Relating To Tax Haven Abuse.
If enacted, SB1302 aims to enhance the fairness and effectiveness of how corporate tax liabilities are calculated in Hawaii. By requiring disclosure of income from foreign subsidiaries, the bill seeks to close existing loopholes used by corporations to avoid taxation. This change is anticipated to generate additional revenue for the state, which supports funding for public services and infrastructure through an increase in corporate tax contributions.
Senate Bill 1302 addresses the issue of tax haven abuse by requiring corporations to report the income of all foreign subsidiaries for state taxation purposes. The bill is introduced in response to findings that many corporations engage in complex financial maneuvers to shift domestic earnings to subsidiaries located in tax haven countries, thus significantly reducing their tax liabilities at both state and federal levels. A report indicates that Hawaii is losing an estimated $38 million annually due to outdated tax regulations that do not mandate worldwide combined reporting of corporate income.

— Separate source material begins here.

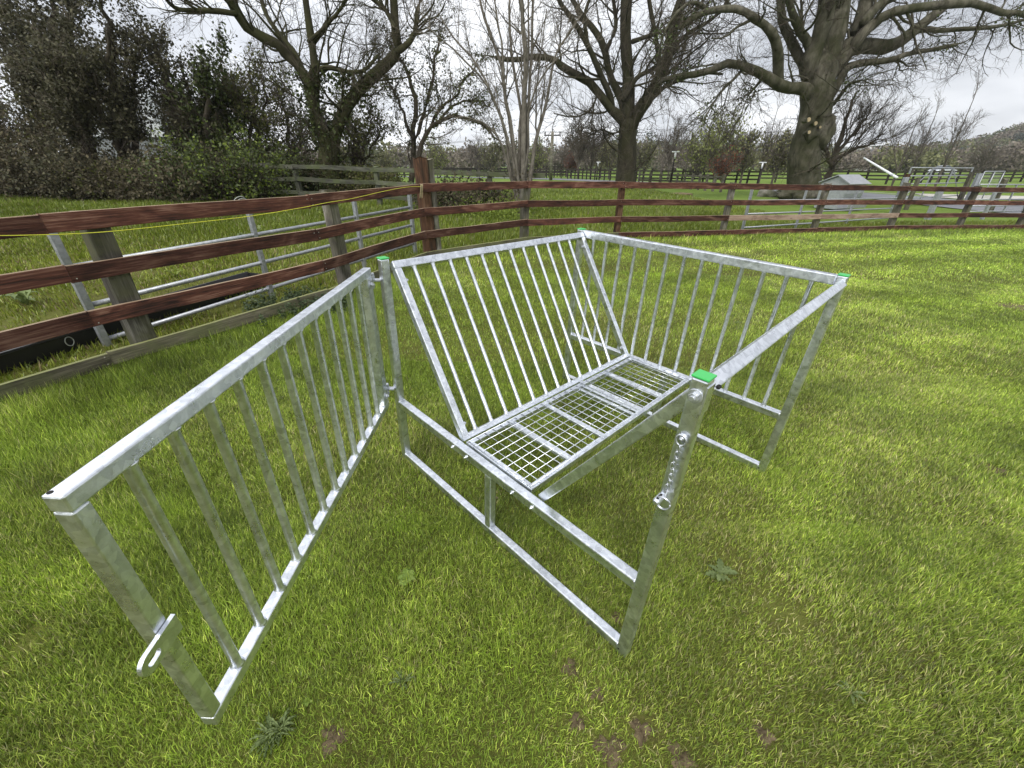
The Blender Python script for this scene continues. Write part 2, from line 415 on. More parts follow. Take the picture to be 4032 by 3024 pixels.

The primary contention surrounding SB1302 revolves around its implications for corporate tax structure and the degree to which it may deter business operations in Hawaii. Proponents argue that it levels the playing field and ensures corporations contribute fairly to the state's economy. Conversely, opponents may raise concerns regarding the burden on businesses that could arise from increased regulatory requirements and the competitive landscape, suggesting that it may encourage corporations to relocate to more tax-friendly jurisdictions.